Buster assumed ambassadorial duties in ’63 when he and Derrick Morgan visited the United Kingdom to sign a recording contract with Melodisc Records’ boss, Emile Shalit, for the distribution of Jamaican recordings in the United Kingdom on the Blue Beat label. It opened the floodgates for the release of hundreds of Jamaican records in Europe. In the meantime, Buster consolidated his position as the most popular Jamaican recording artiste in the UK between ’64 and ’67, recording several unstoppable hits, including Wash Wash and Alcapone Guns Don’t Argue.

Earlier, in ’62, the infamous musical war between Buster and Morgan saw Buster accusing Morgan of stealing his belongings and giving them to the Chinese-Jamaican producer Leslie Kong. His belongings, Buster claimed, was a saxophone solo he created and used on one of his recordings, which Morgan copied in his Forward March for producer Leslie Kong. The drama unfolded in the first stanza as Buster sings:

“You stole my belongings and give to your Chinaman

God in heaven knows, he knows that you are wrong

Are you a Chinaman, are you a black man?

You don’t need no eyeglass to see that you skin is black.”

Several lyrical exchanges followed between the two. It reached boiling point with die-hard fans taking sides. According to Laurence Cane-Honeysett, liner notes specialist, “By the beginning of ’63, the dispute between rival fans had grown so serious that the newly formed government was forced to intervene. They arranged for the two men to be pictured together for the press and issue a statement that despite the rhetoric of the songs, they were really the best of friends.”
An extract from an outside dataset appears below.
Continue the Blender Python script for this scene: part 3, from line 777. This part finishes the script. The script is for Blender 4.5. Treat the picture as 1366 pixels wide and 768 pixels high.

During a career dogged by stumbling blocks and legal wranglings, chief among them being the authorship for Oh Carolina, Buster remained resolute. He even recorded a song Hard Man Fe Dead – that typified his character:

“You pick him up, you lick him down,

Him bounce right back,

What a hard man fe dead.

Dem say the cat got nine life

But this man got ninety-nine life.

The last time I heard them say that this man was dead

Them buy ten block of ice and lay it all upon his head.

As the procession lead to the cemetery

The man holler out, ‘don’t you bury me’.

Them drop the box and run

What a whole lot of fun

What a hard man fe dead.”

Prince Buster, died on September 8, 2016, at age 78.